Task instructions :: Print again only this span: the line with "p.T + .0002))", the line with "M_BOWL, normals=N), b)", and all lines between them, exactly as given.

━━ Data segment

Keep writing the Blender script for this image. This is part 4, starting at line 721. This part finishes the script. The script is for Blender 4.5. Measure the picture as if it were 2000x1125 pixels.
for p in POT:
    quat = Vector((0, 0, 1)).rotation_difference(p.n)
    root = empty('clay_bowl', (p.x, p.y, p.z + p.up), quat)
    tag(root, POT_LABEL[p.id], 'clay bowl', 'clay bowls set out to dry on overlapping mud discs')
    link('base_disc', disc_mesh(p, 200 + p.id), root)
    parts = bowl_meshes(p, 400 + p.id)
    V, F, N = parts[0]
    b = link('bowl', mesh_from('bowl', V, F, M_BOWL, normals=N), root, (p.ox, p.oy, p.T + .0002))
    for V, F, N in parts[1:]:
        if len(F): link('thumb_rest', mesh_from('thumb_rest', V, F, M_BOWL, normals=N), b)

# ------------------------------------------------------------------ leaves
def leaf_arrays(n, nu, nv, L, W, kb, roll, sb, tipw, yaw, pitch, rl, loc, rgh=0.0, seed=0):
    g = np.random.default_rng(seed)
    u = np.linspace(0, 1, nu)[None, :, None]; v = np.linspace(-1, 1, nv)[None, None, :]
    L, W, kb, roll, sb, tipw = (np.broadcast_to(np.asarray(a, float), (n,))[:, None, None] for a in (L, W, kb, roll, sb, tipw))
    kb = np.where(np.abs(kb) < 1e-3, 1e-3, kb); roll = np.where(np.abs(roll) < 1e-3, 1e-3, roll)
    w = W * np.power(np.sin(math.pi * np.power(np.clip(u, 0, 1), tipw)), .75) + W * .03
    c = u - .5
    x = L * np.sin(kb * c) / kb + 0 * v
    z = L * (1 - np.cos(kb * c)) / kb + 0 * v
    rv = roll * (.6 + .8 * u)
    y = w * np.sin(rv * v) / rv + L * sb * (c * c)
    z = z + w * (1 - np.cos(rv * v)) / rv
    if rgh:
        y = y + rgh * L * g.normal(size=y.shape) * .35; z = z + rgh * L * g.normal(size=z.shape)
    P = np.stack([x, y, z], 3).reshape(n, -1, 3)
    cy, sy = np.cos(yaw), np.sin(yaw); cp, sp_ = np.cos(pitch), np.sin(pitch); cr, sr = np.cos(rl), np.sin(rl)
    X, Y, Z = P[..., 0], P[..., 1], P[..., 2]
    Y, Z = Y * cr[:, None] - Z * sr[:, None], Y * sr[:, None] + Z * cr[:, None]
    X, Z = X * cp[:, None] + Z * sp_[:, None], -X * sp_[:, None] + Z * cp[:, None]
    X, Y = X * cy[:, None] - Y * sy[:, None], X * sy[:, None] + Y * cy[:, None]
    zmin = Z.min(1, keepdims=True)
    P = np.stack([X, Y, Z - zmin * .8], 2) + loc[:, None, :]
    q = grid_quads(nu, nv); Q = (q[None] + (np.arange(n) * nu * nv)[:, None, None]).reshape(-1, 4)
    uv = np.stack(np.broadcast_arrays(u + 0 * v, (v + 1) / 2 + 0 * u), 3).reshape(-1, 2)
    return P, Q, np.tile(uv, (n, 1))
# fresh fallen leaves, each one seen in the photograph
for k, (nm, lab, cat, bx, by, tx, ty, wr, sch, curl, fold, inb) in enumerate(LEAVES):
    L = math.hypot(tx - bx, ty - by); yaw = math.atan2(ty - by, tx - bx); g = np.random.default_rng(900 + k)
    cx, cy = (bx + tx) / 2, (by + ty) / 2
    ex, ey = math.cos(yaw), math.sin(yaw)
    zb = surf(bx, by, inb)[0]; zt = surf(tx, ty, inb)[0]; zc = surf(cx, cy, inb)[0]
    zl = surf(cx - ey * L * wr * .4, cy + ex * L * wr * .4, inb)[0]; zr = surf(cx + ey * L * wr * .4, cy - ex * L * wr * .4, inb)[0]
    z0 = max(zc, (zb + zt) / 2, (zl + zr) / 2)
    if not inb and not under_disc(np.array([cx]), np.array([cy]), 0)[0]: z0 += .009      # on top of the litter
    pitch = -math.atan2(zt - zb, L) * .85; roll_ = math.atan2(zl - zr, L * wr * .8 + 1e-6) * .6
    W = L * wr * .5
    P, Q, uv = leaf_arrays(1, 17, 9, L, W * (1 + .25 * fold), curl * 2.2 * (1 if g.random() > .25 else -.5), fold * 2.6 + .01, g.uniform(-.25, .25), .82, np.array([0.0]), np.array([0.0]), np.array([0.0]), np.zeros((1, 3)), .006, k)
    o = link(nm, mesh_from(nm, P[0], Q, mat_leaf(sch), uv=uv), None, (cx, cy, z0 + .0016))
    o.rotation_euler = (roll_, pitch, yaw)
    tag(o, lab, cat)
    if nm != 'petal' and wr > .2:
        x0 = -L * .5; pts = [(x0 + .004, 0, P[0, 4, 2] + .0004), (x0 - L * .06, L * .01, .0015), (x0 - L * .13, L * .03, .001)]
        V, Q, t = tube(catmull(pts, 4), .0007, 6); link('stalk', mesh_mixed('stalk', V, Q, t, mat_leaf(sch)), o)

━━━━

Answer to this task ::
    b = link('bowl', mesh_from('bowl', V, F, M_BOWL, normals=N), root, (p.ox, p.oy, p.T + .0002))
    for V, F, N in parts[1:]:
        if len(F): link('thumb_rest', mesh_from('thumb_rest', V, F, M_BOWL, normals=N), b)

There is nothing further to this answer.